Housing issues are a real concern for young people trying to work in Vancouver and attempting to find a place to live that does not eat up everything they earn. But there is the other side of the population cohort experiencing similar pressures, seniors who are retired and on fixed income with housing that because of the real estate market is often insecure and unstable.
Dan Fumano touches on this in his article on the Grey Tsunami and the challenges seniors have when being asked to leave rental accommodations they have lived in sometimes for decades. Duke of Data and Simon Fraser University Director of the City Program Andy Yan observes that renters in Vancouver that are seniors “are more likely than younger renters to face what Statistics Canada calls “core housing need.”
With a third of Vancouver renters being senior, census data shows that 60 per cent need stable affordable housing, and are not in the position to pay more if displaced from their current tenancies. As the baby boom becomes senior citizens, Andy Yan describes the lack of available and affordable seniors’ accommodation as “a province headed into uncharted demographic territory, with an aging tsunami barrelling toward infrastructure and housing ill-prepared for it.”
Today there are more people over the age of 65 than there are young people under 14 years of age.

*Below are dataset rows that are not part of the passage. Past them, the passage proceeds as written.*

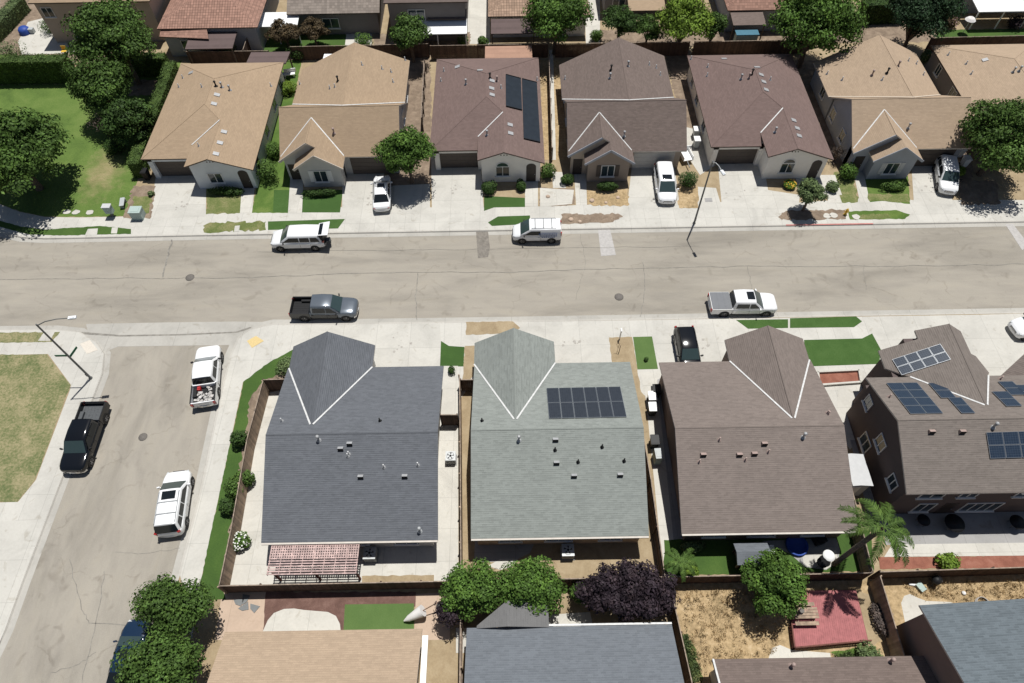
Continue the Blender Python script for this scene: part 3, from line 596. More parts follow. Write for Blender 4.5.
# ------------------------------------------------------------------ houses
HOUSES = {}
class House:
    def __init__(s, name, label, cat, x, y, mroof, mwall, mfas='fascia', group=None, t=.14):
        s.o = thing(name, label, cat, (x, y, 0), group=group); s.mroof, s.mwall, s.mfas, s.t = mroof, mwall, mfas, t
        s.pl = []; s.rb = MB(); s.wb = MB(); s.roof = None; s.wall = None
    def plane(s, *pts, t=None):
        s.pl.append([Vector(p) for p in pts]); s.rb.slab(pts, t or s.t, 0, 1)
    def wbox(s, x0, y0, x1, y1, z1, z0=-.05): s.wb.box(x0, y0, z0, x1, y1, z1)
    def gable_x(s, x0, x1, prof, ):
        """wall block running along x; prof = [(y, z)] outline from the front foot over the ridge to the back foot"""
        n = len(prof); v = [(x0, y, z) for y, z in prof]+[(x1, y, z) for y, z in prof]
        s.wb.add(v, [tuple(range(n)), tuple(range(n, 2*n))[::-1]]+[(i, (i+1) % n, n+(i+1) % n, n+i) for i in range(n)])
    def gable_y(s, y0, y1, prof):
        n = len(prof); v = [(x, y0, z) for x, z in prof]+[(x, y1, z) for x, z in prof]
        s.wb.add(v, [tuple(range(n)), tuple(range(n, 2*n))[::-1]]+[(i, (i+1) % n, n+(i+1) % n, n+i) for i in range(n)])
    def finish(s):
        s.roof = s.rb.build('roof', [s.mroof, s.mfas], s.o); s.wall = s.wb.build('wall', s.mwall, s.o); return s
    def hit(s, px, py):
        """the point of the roof seen at a pixel, with its plane normal"""
        best = None; o = Vector((0, 0, H)); e = Vector((*at(px, py, 0), 0)); d = e-o
        for p in s.pl:
            n = Vector((0, 0, 0))
            for i in range(1, len(p)-1): n += (p[i]-p[0]).cross(p[i+1]-p[0])
            n.normalize()
            if n.z < 0: n = -n
            k = n.dot(d)
            if abs(k) < 1e-6: continue
            t = n.dot(p[0]-o)/k; q = o+d*t
            c = False; m = len(p)
            for i in range(m):
                a, b = p[i], p[i-1]
                if (a.y > q.y) != (b.y > q.y) and q.x < (b.x-a.x)*(q.y-a.y)/(b.y-a.y)+a.x: c = not c
            if c and (best is None or t < best[0]): best = (t, q, n)
        return (best[1], best[2]) if best else None
    def vents(s, lst, kind='box', mat='vent'):
        for px, py in lst:
            h = s.hit(px, py)
            if not h: continue
            p, n = h; m = MB()
            if kind == 'box':   # low slant-back roof vent, dark mouth down the slope
                v = [(p.x+a*.2, p.y+b, p.z+c) for c, b in ((-.1, -.16), (-.1, .12), (.30, -.12), (.20, .10)) for a in (-1, 1)]; m.add(v, [(0, 1, 3, 2), (4, 5, 7, 6), (0, 2, 6, 4), (1, 3, 7, 5), (2, 3, 7, 6)], 0); m.add([(p.x-.2, p.y-.165, p.z-.1), (p.x+.2, p.y-.165, p.z-.1), (p.x+.2, p.y-.125, p.z+.29), (p.x-.2, p.y-.125, p.z+.29)], [(0, 1, 2, 3)], 1)
            elif kind == 'pipe':
                m.lathe([(.055, -.15), (.055, .42), (.04, .42)], p, n=8); m.lathe([(.16, -.02), (.07, .12)], (p.x, p.y, p.z), n=8)
            elif kind == 'flue':
                m.lathe([(.08, -.15), (.08, .5)], p, n=10); m.lathe([(.13, .5), (.13, .6), (.04, .64)], p, n=10); m.lathe([(.09, .44), (.125, .5)], p, n=10, mi=1); m.lathe([(.2, -.03), (.1, .1)], p, n=10)
            elif kind == 'flat':
                u = Vector((1, 0, 0)); w = n.cross(u); u = w.cross(n)
                c = p+n*.03; v = [c+a*.30*u+b*.24*w+h_*n for h_ in (-.05, .05) for a, b in ((-1, -1), (1, -1), (1, 1), (-1, 1))]
                m.add(v, [(3, 2, 1, 0), (4, 5, 6, 7), (0, 1, 5, 4), (1, 2, 6, 5), (2, 3, 7, 6), (3, 0, 4, 7)])
            m.build({'box': 'roof_vent', 'pipe': 'vent_pipe', 'flue': 'flue_pipe', 'flat': 'flat_vent'}[kind], [mat, 'ventd'], s.roof)
    def ridge(s, a, b):
        m = MB(); a, b = Vector(a), Vector(b); L = (b-a).length; n = max(1, int(L/.3)); d = (b-a)/n
        for i in range(n): p = a+d*i; q = a+d*(i+1); m.beam((p.x, p.y, p.z+.004), (q.x, q.y, q.z+.012), .09, .016)
        m.uv = [[(.1, .1)]*4 for _ in m.f]; m.build('ridge_cap', s.mroof, s.roof)
    def flashing(s, pts, w=.062, mat='flash', lift=.035):
        m = MB(); P3 = [Vector(p)+Vector((0, 0, lift)) for p in pts]
        for a, b in zip(P3, P3[1:]): m.beam(a, b, w*2, .03)
        m.build('valley_flashing', mat, s.roof)
    def panels(s, px0, px1, px2, cols, rows, mat='pvb', skip=(), gap=.03):
        """solar panels on the roof plane: px0 = upper left corner seen, px1 = upper right, px2 = lower left"""
        p0, n = s.hit(*px0); o_ = Vector((0, 0, H))
        def on(px): d = Vector((*at(*px, 0), 0))-o_; return o_+d*(n.dot(p0-o_)/n.dot(d))
        q = on(px1); u = (q-p0); u -= n*u.dot(n); u.normalize(); w = n.cross(u)
        e = on(px2)-p0
        if w.dot(e) < 0: w = -w
        pw = (q-p0).length/cols-gap; ph = abs(e.dot(w))/rows-gap
        for i in range(cols):
            for j in range(rows):
                if (i, j) in skip: continue
                c = p0+u*(i*(pw+gap))+w*(j*(ph+gap))+n*.10; m = MB()
                def quad(a0, b0, a1, b1, z): return [c+u*a+w*b+n*z for a, b in ((a0, b0), (a1, b0), (a1, b1), (a0, b1))]
                lo, hi = quad(0, 0, pw, ph, -.04), quad(0, 0, pw, ph, .0)
                m.add(lo+hi, [(0, 1, 2, 3), (4, 5, 6, 7), (0, 1, 5, 4), (1, 2, 6, 5), (2, 3, 7, 6), (3, 0, 4, 7)], 1)
                e = .022; m.add(quad(e, e, pw-e, ph-e, .003), [(0, 1, 2, 3)], 0, False, [[(e, e), (pw-e, e), (pw-e, ph-e), (e, ph-e)]])
                for a in (.1, .8):   # feet down to the shingles
                    m.beam(c+u*pw*a+w*ph*.5-n*.04, c+u*pw*a+w*ph*.5-n*.12, .04, .04, 1)
                m.build('solar_panel', [mat, 'pvframe'], s.roof)
    def win(s, x, y, z, w, h, ang, shutters=None, arch=False, sill=True, bars=1):
        """window centred at x, y, z; ang = direction it faces"""
        n = Vector((math.cos(ang), math.sin(ang), 0)); u = Vector((-n.y, n.x, 0)); c = Vector((x, y, z)); m = MB(); k = Vector((0, 0, 1))
        def bar(a0, b0, a1, b1, d0, d1, mb, mi=0):
            v = [c+u*a+k*b+n*d for d in (d0, d1) for a, b in ((a0, b0), (a1, b0), (a1, b1), (a0, b1))]
            mb.add(v, [(3, 2, 1, 0), (4, 5, 6, 7), (0, 1, 5, 4), (1, 2, 6, 5), (2, 3, 7, 6), (3, 0, 4, 7)], mi)
        t = .07
        bar(-w/2-t, -h/2, -w/2, h/2, -.02, .06, m); bar(w/2, -h/2, w/2+t, h/2, -.02, .06, m)
        bar(-w/2-t, -h/2-t, w/2+t, -h/2, -.02, .08, m); bar(-w/2-t, h/2, w/2+t, h/2+t, -.02, .06, m)
        for i in range(bars): a = -w/2+w*(i+1)/(bars+1); bar(a-.03, -h/2, a+.03, h/2, -.01, .05, m)
        if arch:
            N = 12; v = []
            for d in (-.01, .05):
                for i in range(N+1):
                    a = math.pi*i/N; v.append(c+u*(math.cos(a)*(w/2+t))+k*(h/2+t+math.sin(a)*w*.42)+n*d)
            m.add(v, [tuple(range(N+1)), tuple(range(N+1, 2*N+2))]+[(i, i+1, N+2+i, N+1+i) for i in range(N)])
        f = m.build('window', 'trim', s.o); g = MB(); bar(-w/2, -h/2, w/2, h/2, -.02, .025, g)
        if arch:
            v = [c+u*(math.cos(math.pi*i/12)*w*.44)+k*(h/2+t+.03+math.sin(math.pi*i/12)*w*.35)+n*.056 for i in range(13)]; g.add(v, [tuple(range(13))])
        g.build('pane', 'glass', f)
        if sill: q = MB(); bar(-w/2-.15, -h/2-t-.08, w/2+.15, -h/2-t, -.02, .14, q); q.build('sill', 'trim', f)
        if shutters:
            for sg in (-1, 1):
                q = MB(); a = sg*(w/2+t+.26); bar(a-.22, -h/2-.05, a+.22, h/2+.05, -.01, .05, q)
                for j in range(6): zz = -h/2+h*(j+.5)/6; bar(a-.18, zz-.05, a+.18, zz+.03, .05, .065, q)
                q.build('shutter', shutters, s.o)
        return f
    def door(s, x, y, w, h, ang, mat='door', arch=False):
        n = Vector((math.cos(ang), math.sin(ang), 0)); u = Vector((-n.y, n.x, 0)); m = MB(); c = Vector((x, y, 0))
        pts = [(-w/2, 0), (w/2, 0), (w/2, h)]+([(math.cos(math.pi*i/8)*w/2, h+math.sin(math.pi*i/8)*w*.4) for i in range(1, 8)] if arch else [])+[(-w/2, h)]
        v = [c+u*a+Vector((0, 0, b))+n*d for d in (-.02, .03) for a, b in pts]; N = len(pts)
        m.add(v, [tuple(range(N)), tuple(range(N, 2*N))]+[(i, (i+1) % N, N+(i+1) % N, N+i) for i in range(N)])
        for b in (.25, 1.15): v = [c+u*a+Vector((0, 0, bb))+n*.045 for a, bb in ((-w*.3, b), (w*.3, b), (w*.3, b+.7), (-w*.3, b+.7))]; m.add(v, [(0, 1, 2, 3)])
        d = m.build('door', mat, s.o); k = MB(); p = c+u*w*.38+n*.06; k.lathe([(0, -.03), (.04, -.02), (.04, .02), (0, .03)], (p.x, p.y, 1.0), n=8); k.build('handle', 'galv', d)
    def garage(s, x0, x1, y, mat='gdoor', h=2.1):
        m = MB(); m.box(x0, y-.04, 0, x1, y+.03, h)
        for j in range(4):
            for i in range(4):
                a = x0+(x1-x0)*(i+.08)/4; b = x0+(x1-x0)*(i+.92)/4; m.box(a, y-.055, h*(j+.12)/4, b, y-.041, h*(j+.88)/4)
        m.build('garage_door', mat, s.o)
PI = math.pi; S_ = -PI/2; N_ = PI/2; E_ = 0.0; W_ = PI

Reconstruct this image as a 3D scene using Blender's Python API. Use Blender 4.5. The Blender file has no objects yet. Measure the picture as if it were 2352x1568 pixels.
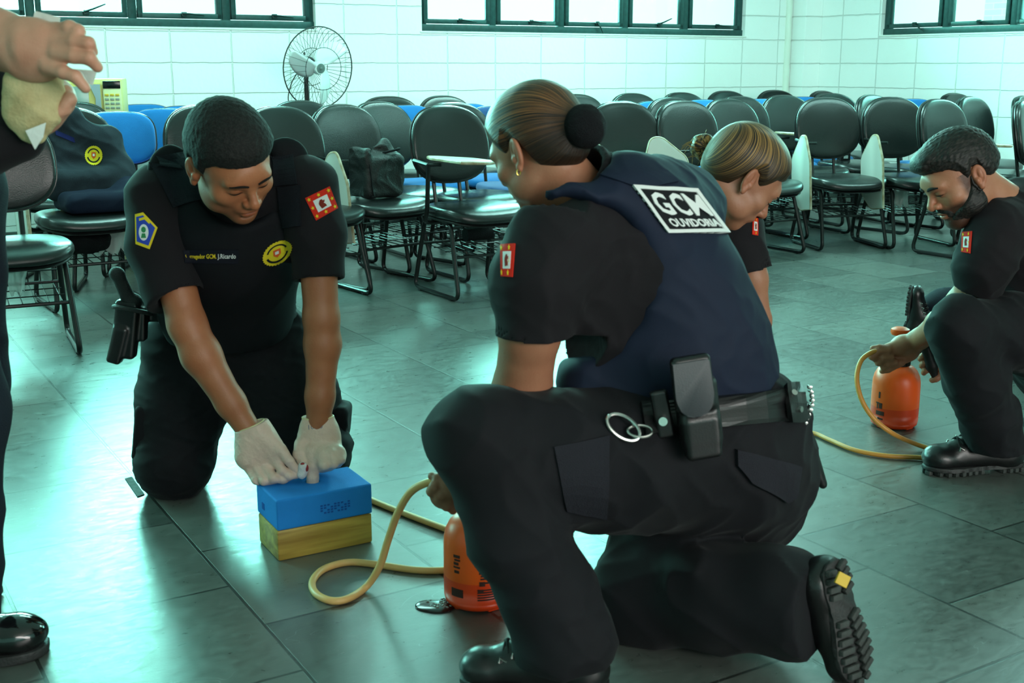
import bpy, bmesh, math, random
import numpy as np
from mathutils import Vector, Matrix, noise as mnoise
random.seed(7)
SC = bpy.context.scene
COL = SC.collection
PI = math.pi

# ------------------------------------------------------------------ camera
CAM_H = 1.12
PITCH = math.radians(12.98)
FOC = 2750.0
cd = bpy.data.cameras.new('camera')
cd.lens = 36.0 * FOC / 2352.0
cd.sensor_width = 36.0
cd.clip_start = 0.05
cd.dof.use_dof = True
cd.dof.focus_distance = 4.6
cd.dof.aperture_fstop = 9.0
cam = bpy.data.objects.new('camera', cd)
COL.objects.link(cam)
cam.location = (0, 0, CAM_H)
cam.rotation_euler = (PI / 2 - PITCH, 0, 0)
SC.camera = cam

# ------------------------------------------------------------------ world, exposure
SC.view_settings.view_transform = 'Standard'
SC.view_settings.look = 'None'
SC.view_settings.gamma = 1
SC.view_settings.use_curve_mapping = False
SC.view_settings.exposure = 0.0
SC.cycles.max_bounces = 8
SC.cycles.diffuse_bounces = 4
SC.cycles.glossy_bounces = 4
SC.cycles.transparent_max_bounces = 12
SC.cycles.caustics_reflective = False
SC.cycles.caustics_refractive = False
SC.cycles.sample_clamp_indirect = 6.0
w = bpy.data.worlds.new('light_source')
SC.world = w
w.use_nodes = True
bg = w.node_tree.nodes['Background']
bg.inputs[0].default_value = (0.62, 1.0, 0.96, 1)
bg.inputs[1].default_value = 2.2

CP, SP = math.cos(PITCH), math.sin(PITCH)
def P(px, py, Y):
    """world point seen at a picture position, at forward distance Y"""
    a = (px - 1176.0) / FOC
    b = (784.0 - py) / FOC
    # ray = forward + a*right + b*up
    ry = CP + b * SP
    rz = -SP + b * CP
    k = Y / ry
    return Vector((a * k, Y, CAM_H + rz * k))
def G(px, py, z=0.0):
    """point on the horizontal plane z seen at a picture position"""
    a = (px - 1176.0) / FOC
    b = (784.0 - py) / FOC
    ry = CP + b * SP
    rz = -SP + b * CP
    k = (z - CAM_H) / rz
    return Vector((a * k, ry * k, z))

# room axes: U runs to the right along the window wall, V runs away to it
UA = math.radians(31.1)
U = Vector((math.cos(UA), math.sin(UA), 0))
V = Vector((-math.sin(UA), math.cos(UA), 0))
WALL_V = 8.05
WALL_U = 7.935
def uv(u, v, z=0.0):
    return U * u + V * v + Vector((0, 0, z))

def light_source(name, loc, direction, sx, sy, power, color):
    l = bpy.data.lights.new(name, 'AREA')
    l.shape = 'RECTANGLE'; l.size = sx; l.size_y = sy
    l.energy = power; l.color = color
    o = bpy.data.objects.new(name, l)
    COL.objects.link(o)
    o.location = loc
    o.rotation_euler = direction.to_track_quat('-Z', 'Z').to_euler()
    return o
TEAL = (0.36, 1.0, 0.88)
PALE = (0.50, 1.0, 0.91)
light_source('daylight_left_window', uv(1.72, WALL_V + .32, 1.98), -V, 3.05, 1.2, 800, TEAL)
light_source('daylight_middle_window', uv(5.64, WALL_V + .32, 1.98), -V, 3.05, 1.2, 760, TEAL)
light_source('daylight_far_left_window', uv(-2.2, WALL_V + .32, 1.98), -V, 3.05, 1.2, 800, TEAL)
light_source('daylight_right_windows', uv(WALL_U + 1.2, 5.4, 2.3), -U + Vector((0, 0, -.25)), 3.4, 1.2, 420, TEAL)
light_source('rear_fill', uv(1.5, -3.3, 1.9), V, 5.0, 1.3, 190, (1.0, .90, .86))  # warm fill added behind the camera, no window seen there
for i, (u_, v_, e_) in enumerate(((-.6, 6.1, 40), (2.2, 6.1, 62), (5.2, 6.1, 100), (6.4, 3.6, 60))):
    light_source('ceiling_fill', uv(u_, v_, 2.9), Vector((0, 0, -1)), 1.3, .5, e_, PALE).rotation_euler = (0, 0, UA)  # unseen overhead fill without fixtures, added to brighten walls, chairs and floor

# ------------------------------------------------------------------ materials
def lin(c):
    c = c / 255.0
    return c / 12.92 if c <= .04045 else ((c + .055) / 1.055) ** 2.4
def rgb(r, g, b):
    return (lin(r), lin(g), lin(b), 1)
MATS = {}
def mat(name, color, rough=.6, metal=0.0, spec=.5, nscale=0, namt=0.0, bump=0.0, bscale=0, coat=0.0, stretch=None, emit=None, sheen=0.0, c2=None, trans=0.0):
    if name in MATS: return MATS[name]
    m = bpy.data.materials.new(name); m.use_nodes = True
    nt = m.node_tree; b = nt.nodes['Principled BSDF']
    b.inputs['Base Color'].default_value = color
    b.inputs['Roughness'].default_value = rough
    b.inputs['Metallic'].default_value = metal
    b.inputs['Specular IOR Level'].default_value = spec if not (rough >= .7 and spec == .5) else .22
    b.inputs['Coat Weight'].default_value = coat
    b.inputs['Sheen Weight'].default_value = sheen
    b.inputs['Transmission Weight'].default_value = trans
    tc = nt.nodes.new('ShaderNodeTexCoord')
    mp = nt.nodes.new('ShaderNodeMapping')
    nt.links.new(tc.outputs['Object'], mp.inputs[0])
    if stretch: mp.inputs['Scale'].default_value = stretch
    if nscale:
        n = nt.nodes.new('ShaderNodeTexNoise'); n.inputs['Scale'].default_value = nscale
        n.inputs['Detail'].default_value = 5
        nt.links.new(mp.outputs[0], n.inputs['Vector'])
        mx = nt.nodes.new('ShaderNodeMix'); mx.data_type = 'RGBA'
        mr = nt.nodes.new('ShaderNodeMapRange')
        mr.inputs[1].default_value = .35; mr.inputs[2].default_value = .65
        nt.links.new(n.outputs[0], mr.inputs[0])
        nt.links.new(mr.outputs[0], mx.inputs[0])
        if c2 is None: c2 = tuple(c * (1 - namt) for c in color[:3]) + (1,)
        mx.inputs[6].default_value = color; mx.inputs[7].default_value = c2
        nt.links.new(mx.outputs[2], b.inputs['Base Color'])
    if bump:
        n2 = nt.nodes.new('ShaderNodeTexNoise'); n2.inputs['Scale'].default_value = bscale or 40
        n2.inputs['Detail'].default_value = 4
        nt.links.new(mp.outputs[0], n2.inputs['Vector'])
        bp = nt.nodes.new('ShaderNodeBump'); bp.inputs['Strength'].default_value = bump
        bp.inputs['Distance'].default_value = .01
        nt.links.new(n2.outputs[0], bp.inputs['Height'])
        nt.links.new(bp.outputs[0], b.inputs['Normal'])
    if emit:
        b.inputs['Emission Color'].default_value = emit; b.inputs['Emission Strength'].default_value = 1
    MATS[name] = m
    return m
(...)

That is 16 million seniors. And in just over a decade seniors will be 25 percent of all the Canadian population.
That will have profound impacts on how we design streets, parks and access to be universally useable by a geriatric generation that will need to age in place in order to keep health insurance costs low. Isobel Mackenzie, the B.C. seniors advocate is already speaking about the fact that nursing homes will not be able to accommodate the range of people needing care, and that it will be standard for people with active dementia to live and function in apartments in the downtown areas of cities.
It is important that we think of cities and spaces for everyone but especially for the elderly, and prepare for this major sea change in the services and accommodation that will need to be provided. Andy Yan calls 2016 “an inflection year where the working population supports more people over the age of 65 than under the age of 19 — a pattern that has never occurred.”
How do we house and how do we design space in Vancouver for the very young and the very old?